Apple can still command the sort of sales that other smartphone manufacturers would adore. But Nikkei’s analysis of the production lines suggest that the slowdown in iPhone sales that became evident last year is continuing. With iPhone sales continuing to be the financial engine that allows Apple to explore and innovate in other areas, any drop in iPhone sales will be keenly felt throughout all of Cupertino.
The typical iPhone sales pattern following the launch of a new handset is that it will sell like mad for the first few months, and then start to tail off as the pent-up interest begins to wane.
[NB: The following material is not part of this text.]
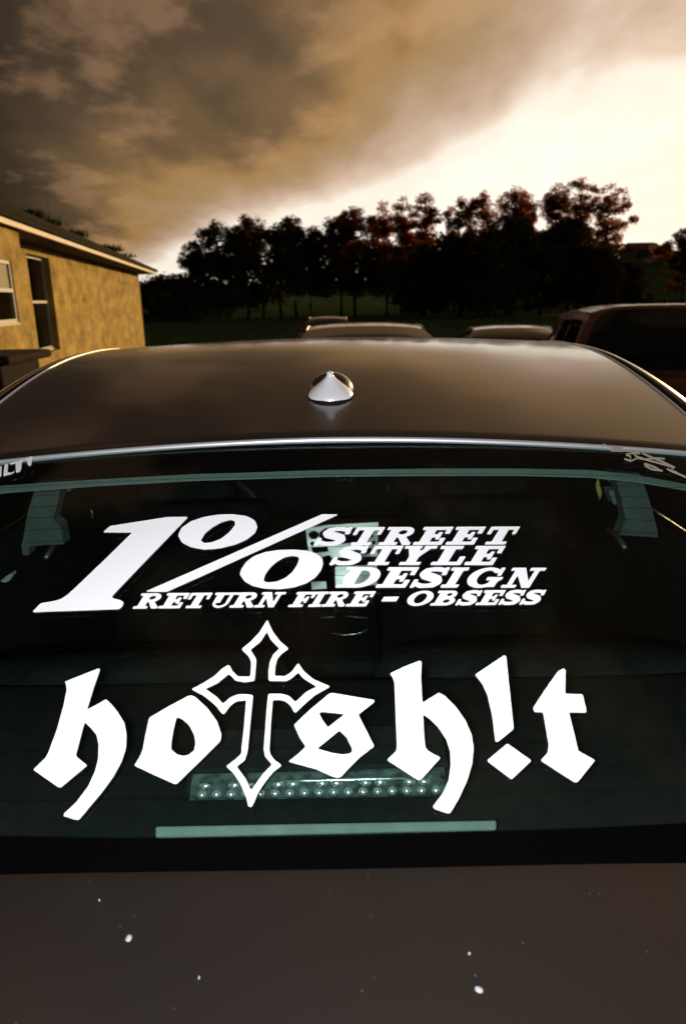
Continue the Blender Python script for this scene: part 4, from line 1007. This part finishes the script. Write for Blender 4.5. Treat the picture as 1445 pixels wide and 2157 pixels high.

See also: 2016 – Apple’s year of ups and downs
According to suppliers talking to Nikkei, Apple is planning to cut iPhone production by 10 percent during the first quarter of 2017.
According to the report, the cuts affect both the iPhone 7 and iPhone 7 Plus lines.
Now 10 percent sounds like a big cut, but if you hark back to January of 2016 you’ll remember that Apple cut production by around 30 percent, and while iPhone sales did go soggy over 2016, the decline was nowhere near as severe as the production cut initially suggested.
Back then I suggested that one factor to bear in mind was that Apple had ramped up production of the iPhone 6s and iPhone 6s Plus in 2015 in order to minimize delays and cater for China being part of the day 1 launch, and that a good part of that 30 percent cut was nothing more than an adjustment to cater for that.
It’s likely that a portion of this 10 percent cut is merely to bring iPhone 7/7s production down to what is expected at this point in the handset’s lifecycle.
But the bottom line is that we’ll know more once we get the Q1 figures in. If they’re good, then this cut in production is likely nothing more than a planned adjustment, but if they’re not so good then it could be yet an interesting year for Apple.